» WHAT YOU WILL DO:
Restate the complete material exactly.
···
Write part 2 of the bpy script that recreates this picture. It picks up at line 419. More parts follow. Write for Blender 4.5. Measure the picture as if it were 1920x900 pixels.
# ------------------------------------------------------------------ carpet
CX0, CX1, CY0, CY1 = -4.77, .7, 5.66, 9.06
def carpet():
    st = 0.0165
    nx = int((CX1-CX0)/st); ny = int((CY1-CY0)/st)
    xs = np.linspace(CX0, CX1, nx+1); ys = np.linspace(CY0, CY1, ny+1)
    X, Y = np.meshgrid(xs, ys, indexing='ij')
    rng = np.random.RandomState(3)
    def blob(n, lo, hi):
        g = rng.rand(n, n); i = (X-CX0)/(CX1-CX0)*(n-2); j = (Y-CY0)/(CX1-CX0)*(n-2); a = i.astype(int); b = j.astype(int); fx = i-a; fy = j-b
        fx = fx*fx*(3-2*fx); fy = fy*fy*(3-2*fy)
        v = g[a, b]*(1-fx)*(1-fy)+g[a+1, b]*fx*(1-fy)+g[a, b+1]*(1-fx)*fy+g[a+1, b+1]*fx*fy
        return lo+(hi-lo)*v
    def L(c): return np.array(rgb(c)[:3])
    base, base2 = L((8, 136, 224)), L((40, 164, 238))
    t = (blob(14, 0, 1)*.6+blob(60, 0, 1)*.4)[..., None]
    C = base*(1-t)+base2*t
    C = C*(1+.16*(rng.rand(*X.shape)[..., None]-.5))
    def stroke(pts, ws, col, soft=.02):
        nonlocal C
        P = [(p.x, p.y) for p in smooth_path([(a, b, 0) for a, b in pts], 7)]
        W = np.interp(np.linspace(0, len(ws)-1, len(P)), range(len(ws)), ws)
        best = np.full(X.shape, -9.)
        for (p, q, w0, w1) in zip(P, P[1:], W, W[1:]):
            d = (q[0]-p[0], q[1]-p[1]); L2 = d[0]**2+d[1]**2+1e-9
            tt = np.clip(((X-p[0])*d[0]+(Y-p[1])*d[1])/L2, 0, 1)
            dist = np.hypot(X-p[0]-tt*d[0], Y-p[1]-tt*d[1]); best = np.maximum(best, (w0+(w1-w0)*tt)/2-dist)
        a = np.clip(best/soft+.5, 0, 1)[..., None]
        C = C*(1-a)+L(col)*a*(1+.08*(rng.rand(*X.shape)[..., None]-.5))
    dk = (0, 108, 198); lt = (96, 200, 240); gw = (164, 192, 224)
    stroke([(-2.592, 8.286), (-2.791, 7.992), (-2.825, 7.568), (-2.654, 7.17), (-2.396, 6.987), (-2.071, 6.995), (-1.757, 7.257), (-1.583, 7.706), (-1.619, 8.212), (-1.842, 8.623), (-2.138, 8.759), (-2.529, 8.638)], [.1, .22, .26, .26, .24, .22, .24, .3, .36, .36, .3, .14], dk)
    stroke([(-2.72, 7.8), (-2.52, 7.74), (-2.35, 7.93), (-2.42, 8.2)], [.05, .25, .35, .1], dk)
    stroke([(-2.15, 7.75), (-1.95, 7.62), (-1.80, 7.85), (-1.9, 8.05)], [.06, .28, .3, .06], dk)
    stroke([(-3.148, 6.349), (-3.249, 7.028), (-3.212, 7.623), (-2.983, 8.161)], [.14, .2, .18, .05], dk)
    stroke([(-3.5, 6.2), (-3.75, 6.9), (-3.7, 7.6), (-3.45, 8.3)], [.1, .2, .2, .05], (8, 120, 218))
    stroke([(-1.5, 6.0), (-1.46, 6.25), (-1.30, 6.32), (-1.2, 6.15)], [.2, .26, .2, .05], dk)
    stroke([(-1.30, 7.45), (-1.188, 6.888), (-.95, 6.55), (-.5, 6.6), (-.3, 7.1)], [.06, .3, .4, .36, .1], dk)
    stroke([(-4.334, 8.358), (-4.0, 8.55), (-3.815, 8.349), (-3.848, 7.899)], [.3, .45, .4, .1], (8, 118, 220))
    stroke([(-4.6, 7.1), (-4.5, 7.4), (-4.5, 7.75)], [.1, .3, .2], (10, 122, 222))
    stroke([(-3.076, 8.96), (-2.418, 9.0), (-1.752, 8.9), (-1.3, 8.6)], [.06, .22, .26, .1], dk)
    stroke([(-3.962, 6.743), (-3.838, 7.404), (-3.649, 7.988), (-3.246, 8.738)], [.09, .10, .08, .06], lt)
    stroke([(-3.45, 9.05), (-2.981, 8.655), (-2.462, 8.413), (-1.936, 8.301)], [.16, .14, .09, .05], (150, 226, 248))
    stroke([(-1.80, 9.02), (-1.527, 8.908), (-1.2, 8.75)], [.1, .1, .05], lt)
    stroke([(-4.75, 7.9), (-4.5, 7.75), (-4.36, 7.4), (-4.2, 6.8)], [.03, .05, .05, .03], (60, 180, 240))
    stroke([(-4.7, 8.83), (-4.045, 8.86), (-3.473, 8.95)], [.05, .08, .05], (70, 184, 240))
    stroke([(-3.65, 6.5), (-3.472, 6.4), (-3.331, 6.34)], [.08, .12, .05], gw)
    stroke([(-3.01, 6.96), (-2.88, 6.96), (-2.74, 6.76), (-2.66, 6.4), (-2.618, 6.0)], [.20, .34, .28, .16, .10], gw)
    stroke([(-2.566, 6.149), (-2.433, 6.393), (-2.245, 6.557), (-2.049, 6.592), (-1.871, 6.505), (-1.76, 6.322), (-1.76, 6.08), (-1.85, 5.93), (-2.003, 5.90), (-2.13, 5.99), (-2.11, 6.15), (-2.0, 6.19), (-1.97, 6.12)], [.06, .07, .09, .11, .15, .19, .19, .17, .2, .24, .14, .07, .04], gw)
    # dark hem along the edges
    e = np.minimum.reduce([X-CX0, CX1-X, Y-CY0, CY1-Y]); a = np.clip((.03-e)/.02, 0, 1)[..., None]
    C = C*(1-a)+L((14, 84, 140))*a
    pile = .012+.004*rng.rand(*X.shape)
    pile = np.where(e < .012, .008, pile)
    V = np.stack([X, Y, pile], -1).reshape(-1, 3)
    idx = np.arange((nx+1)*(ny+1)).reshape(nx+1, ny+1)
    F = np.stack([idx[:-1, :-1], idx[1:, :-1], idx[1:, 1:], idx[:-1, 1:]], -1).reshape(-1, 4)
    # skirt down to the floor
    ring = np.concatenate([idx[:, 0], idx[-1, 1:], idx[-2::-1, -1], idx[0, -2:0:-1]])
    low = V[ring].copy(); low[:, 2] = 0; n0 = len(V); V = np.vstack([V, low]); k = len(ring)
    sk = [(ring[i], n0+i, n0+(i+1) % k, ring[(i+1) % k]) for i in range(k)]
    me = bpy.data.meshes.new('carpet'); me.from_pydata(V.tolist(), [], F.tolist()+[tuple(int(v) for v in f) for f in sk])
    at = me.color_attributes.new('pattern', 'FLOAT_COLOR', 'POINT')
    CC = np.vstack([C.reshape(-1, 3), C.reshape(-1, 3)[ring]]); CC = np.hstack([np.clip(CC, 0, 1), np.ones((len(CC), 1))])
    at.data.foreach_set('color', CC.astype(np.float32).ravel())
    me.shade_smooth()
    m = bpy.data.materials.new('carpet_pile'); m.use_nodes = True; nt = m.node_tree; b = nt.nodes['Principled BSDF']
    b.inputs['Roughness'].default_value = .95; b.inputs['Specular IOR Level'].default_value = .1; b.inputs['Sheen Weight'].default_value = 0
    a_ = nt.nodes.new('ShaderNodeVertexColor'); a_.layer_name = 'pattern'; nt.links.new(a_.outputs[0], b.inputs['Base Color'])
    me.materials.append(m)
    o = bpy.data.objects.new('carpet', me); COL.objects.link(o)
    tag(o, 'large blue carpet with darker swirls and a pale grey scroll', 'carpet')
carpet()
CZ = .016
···
» ANSWER FOR THIS EXERCISE:
Write part 2 of the bpy script that recreates this picture. It picks up at line 419. More parts follow. Write for Blender 4.5. Measure the picture as if it were 1920x900 pixels.
# ------------------------------------------------------------------ carpet
CX0, CX1, CY0, CY1 = -4.77, .7, 5.66, 9.06
def carpet():
    st = 0.0165
    nx = int((CX1-CX0)/st); ny = int((CY1-CY0)/st)
    xs = np.linspace(CX0, CX1, nx+1); ys = np.linspace(CY0, CY1, ny+1)
    X, Y = np.meshgrid(xs, ys, indexing='ij')
    rng = np.random.RandomState(3)
    def blob(n, lo, hi):
        g = rng.rand(n, n); i = (X-CX0)/(CX1-CX0)*(n-2); j = (Y-CY0)/(CX1-CX0)*(n-2); a = i.astype(int); b = j.astype(int); fx = i-a; fy = j-b
        fx = fx*fx*(3-2*fx); fy = fy*fy*(3-2*fy)
        v = g[a, b]*(1-fx)*(1-fy)+g[a+1, b]*fx*(1-fy)+g[a, b+1]*(1-fx)*fy+g[a+1, b+1]*fx*fy
        return lo+(hi-lo)*v
    def L(c): return np.array(rgb(c)[:3])
    base, base2 = L((8, 136, 224)), L((40, 164, 238))
    t = (blob(14, 0, 1)*.6+blob(60, 0, 1)*.4)[..., None]
    C = base*(1-t)+base2*t
    C = C*(1+.16*(rng.rand(*X.shape)[..., None]-.5))
    def stroke(pts, ws, col, soft=.02):
        nonlocal C
        P = [(p.x, p.y) for p in smooth_path([(a, b, 0) for a, b in pts], 7)]
        W = np.interp(np.linspace(0, len(ws)-1, len(P)), range(len(ws)), ws)
        best = np.full(X.shape, -9.)
        for (p, q, w0, w1) in zip(P, P[1:], W, W[1:]):
            d = (q[0]-p[0], q[1]-p[1]); L2 = d[0]**2+d[1]**2+1e-9
            tt = np.clip(((X-p[0])*d[0]+(Y-p[1])*d[1])/L2, 0, 1)
            dist = np.hypot(X-p[0]-tt*d[0], Y-p[1]-tt*d[1]); best = np.maximum(best, (w0+(w1-w0)*tt)/2-dist)
        a = np.clip(best/soft+.5, 0, 1)[..., None]
        C = C*(1-a)+L(col)*a*(1+.08*(rng.rand(*X.shape)[..., None]-.5))
    dk = (0, 108, 198); lt = (96, 200, 240); gw = (164, 192, 224)
    stroke([(-2.592, 8.286), (-2.791, 7.992), (-2.825, 7.568), (-2.654, 7.17), (-2.396, 6.987), (-2.071, 6.995), (-1.757, 7.257), (-1.583, 7.706), (-1.619, 8.212), (-1.842, 8.623), (-2.138, 8.759), (-2.529, 8.638)], [.1, .22, .26, .26, .24, .22, .24, .3, .36, .36, .3, .14], dk)
    stroke([(-2.72, 7.8), (-2.52, 7.74), (-2.35, 7.93), (-2.42, 8.2)], [.05, .25, .35, .1], dk)
    stroke([(-2.15, 7.75), (-1.95, 7.62), (-1.80, 7.85), (-1.9, 8.05)], [.06, .28, .3, .06], dk)
    stroke([(-3.148, 6.349), (-3.249, 7.028), (-3.212, 7.623), (-2.983, 8.161)], [.14, .2, .18, .05], dk)
    stroke([(-3.5, 6.2), (-3.75, 6.9), (-3.7, 7.6), (-3.45, 8.3)], [.1, .2, .2, .05], (8, 120, 218))
    stroke([(-1.5, 6.0), (-1.46, 6.25), (-1.30, 6.32), (-1.2, 6.15)], [.2, .26, .2, .05], dk)
    stroke([(-1.30, 7.45), (-1.188, 6.888), (-.95, 6.55), (-.5, 6.6), (-.3, 7.1)], [.06, .3, .4, .36, .1], dk)
    stroke([(-4.334, 8.358), (-4.0, 8.55), (-3.815, 8.349), (-3.848, 7.899)], [.3, .45, .4, .1], (8, 118, 220))
    stroke([(-4.6, 7.1), (-4.5, 7.4), (-4.5, 7.75)], [.1, .3, .2], (10, 122, 222))
    stroke([(-3.076, 8.96), (-2.418, 9.0), (-1.752, 8.9), (-1.3, 8.6)], [.06, .22, .26, .1], dk)
    stroke([(-3.962, 6.743), (-3.838, 7.404), (-3.649, 7.988), (-3.246, 8.738)], [.09, .10, .08, .06], lt)
    stroke([(-3.45, 9.05), (-2.981, 8.655), (-2.462, 8.413), (-1.936, 8.301)], [.16, .14, .09, .05], (150, 226, 248))
    stroke([(-1.80, 9.02), (-1.527, 8.908), (-1.2, 8.75)], [.1, .1, .05], lt)
    stroke([(-4.75, 7.9), (-4.5, 7.75), (-4.36, 7.4), (-4.2, 6.8)], [.03, .05, .05, .03], (60, 180, 240))
    stroke([(-4.7, 8.83), (-4.045, 8.86), (-3.473, 8.95)], [.05, .08, .05], (70, 184, 240))
    stroke([(-3.65, 6.5), (-3.472, 6.4), (-3.331, 6.34)], [.08, .12, .05], gw)
    stroke([(-3.01, 6.96), (-2.88, 6.96), (-2.74, 6.76), (-2.66, 6.4), (-2.618, 6.0)], [.20, .34, .28, .16, .10], gw)
    stroke([(-2.566, 6.149), (-2.433, 6.393), (-2.245, 6.557), (-2.049, 6.592), (-1.871, 6.505), (-1.76, 6.322), (-1.76, 6.08), (-1.85, 5.93), (-2.003, 5.90), (-2.13, 5.99), (-2.11, 6.15), (-2.0, 6.19), (-1.97, 6.12)], [.06, .07, .09, .11, .15, .19, .19, .17, .2, .24, .14, .07, .04], gw)
    # dark hem along the edges
    e = np.minimum.reduce([X-CX0, CX1-X, Y-CY0, CY1-Y]); a = np.clip((.03-e)/.02, 0, 1)[..., None]
    C = C*(1-a)+L((14, 84, 140))*a
    pile = .012+.004*rng.rand(*X.shape)
    pile = np.where(e < .012, .008, pile)
    V = np.stack([X, Y, pile], -1).reshape(-1, 3)
    idx = np.arange((nx+1)*(ny+1)).reshape(nx+1, ny+1)
    F = np.stack([idx[:-1, :-1], idx[1:, :-1], idx[1:, 1:], idx[:-1, 1:]], -1).reshape(-1, 4)
    # skirt down to the floor
    ring = np.concatenate([idx[:, 0], idx[-1, 1:], idx[-2::-1, -1], idx[0, -2:0:-1]])
    low = V[ring].copy(); low[:, 2] = 0; n0 = len(V); V = np.vstack([V, low]); k = len(ring)
    sk = [(ring[i], n0+i, n0+(i+1) % k, ring[(i+1) % k]) for i in range(k)]
    me = bpy.data.meshes.new('carpet'); me.from_pydata(V.tolist(), [], F.tolist()+[tuple(int(v) for v in f) for f in sk])
    at = me.color_attributes.new('pattern', 'FLOAT_COLOR', 'POINT')
    CC = np.vstack([C.reshape(-1, 3), C.reshape(-1, 3)[ring]]); CC = np.hstack([np.clip(CC, 0, 1), np.ones((len(CC), 1))])
    at.data.foreach_set('color', CC.astype(np.float32).ravel())
    me.shade_smooth()
    m = bpy.data.materials.new('carpet_pile'); m.use_nodes = True; nt = m.node_tree; b = nt.nodes['Principled BSDF']
    b.inputs['Roughness'].default_value = .95; b.inputs['Specular IOR Level'].default_value = .1; b.inputs['Sheen Weight'].default_value = 0
    a_ = nt.nodes.new('ShaderNodeVertexColor'); a_.layer_name = 'pattern'; nt.links.new(a_.outputs[0], b.inputs['Base Color'])
    me.materials.append(m)
    o = bpy.data.objects.new('carpet', me); COL.objects.link(o)
    tag(o, 'large blue carpet with darker swirls and a pale grey scroll', 'carpet')
carpet()
CZ = .016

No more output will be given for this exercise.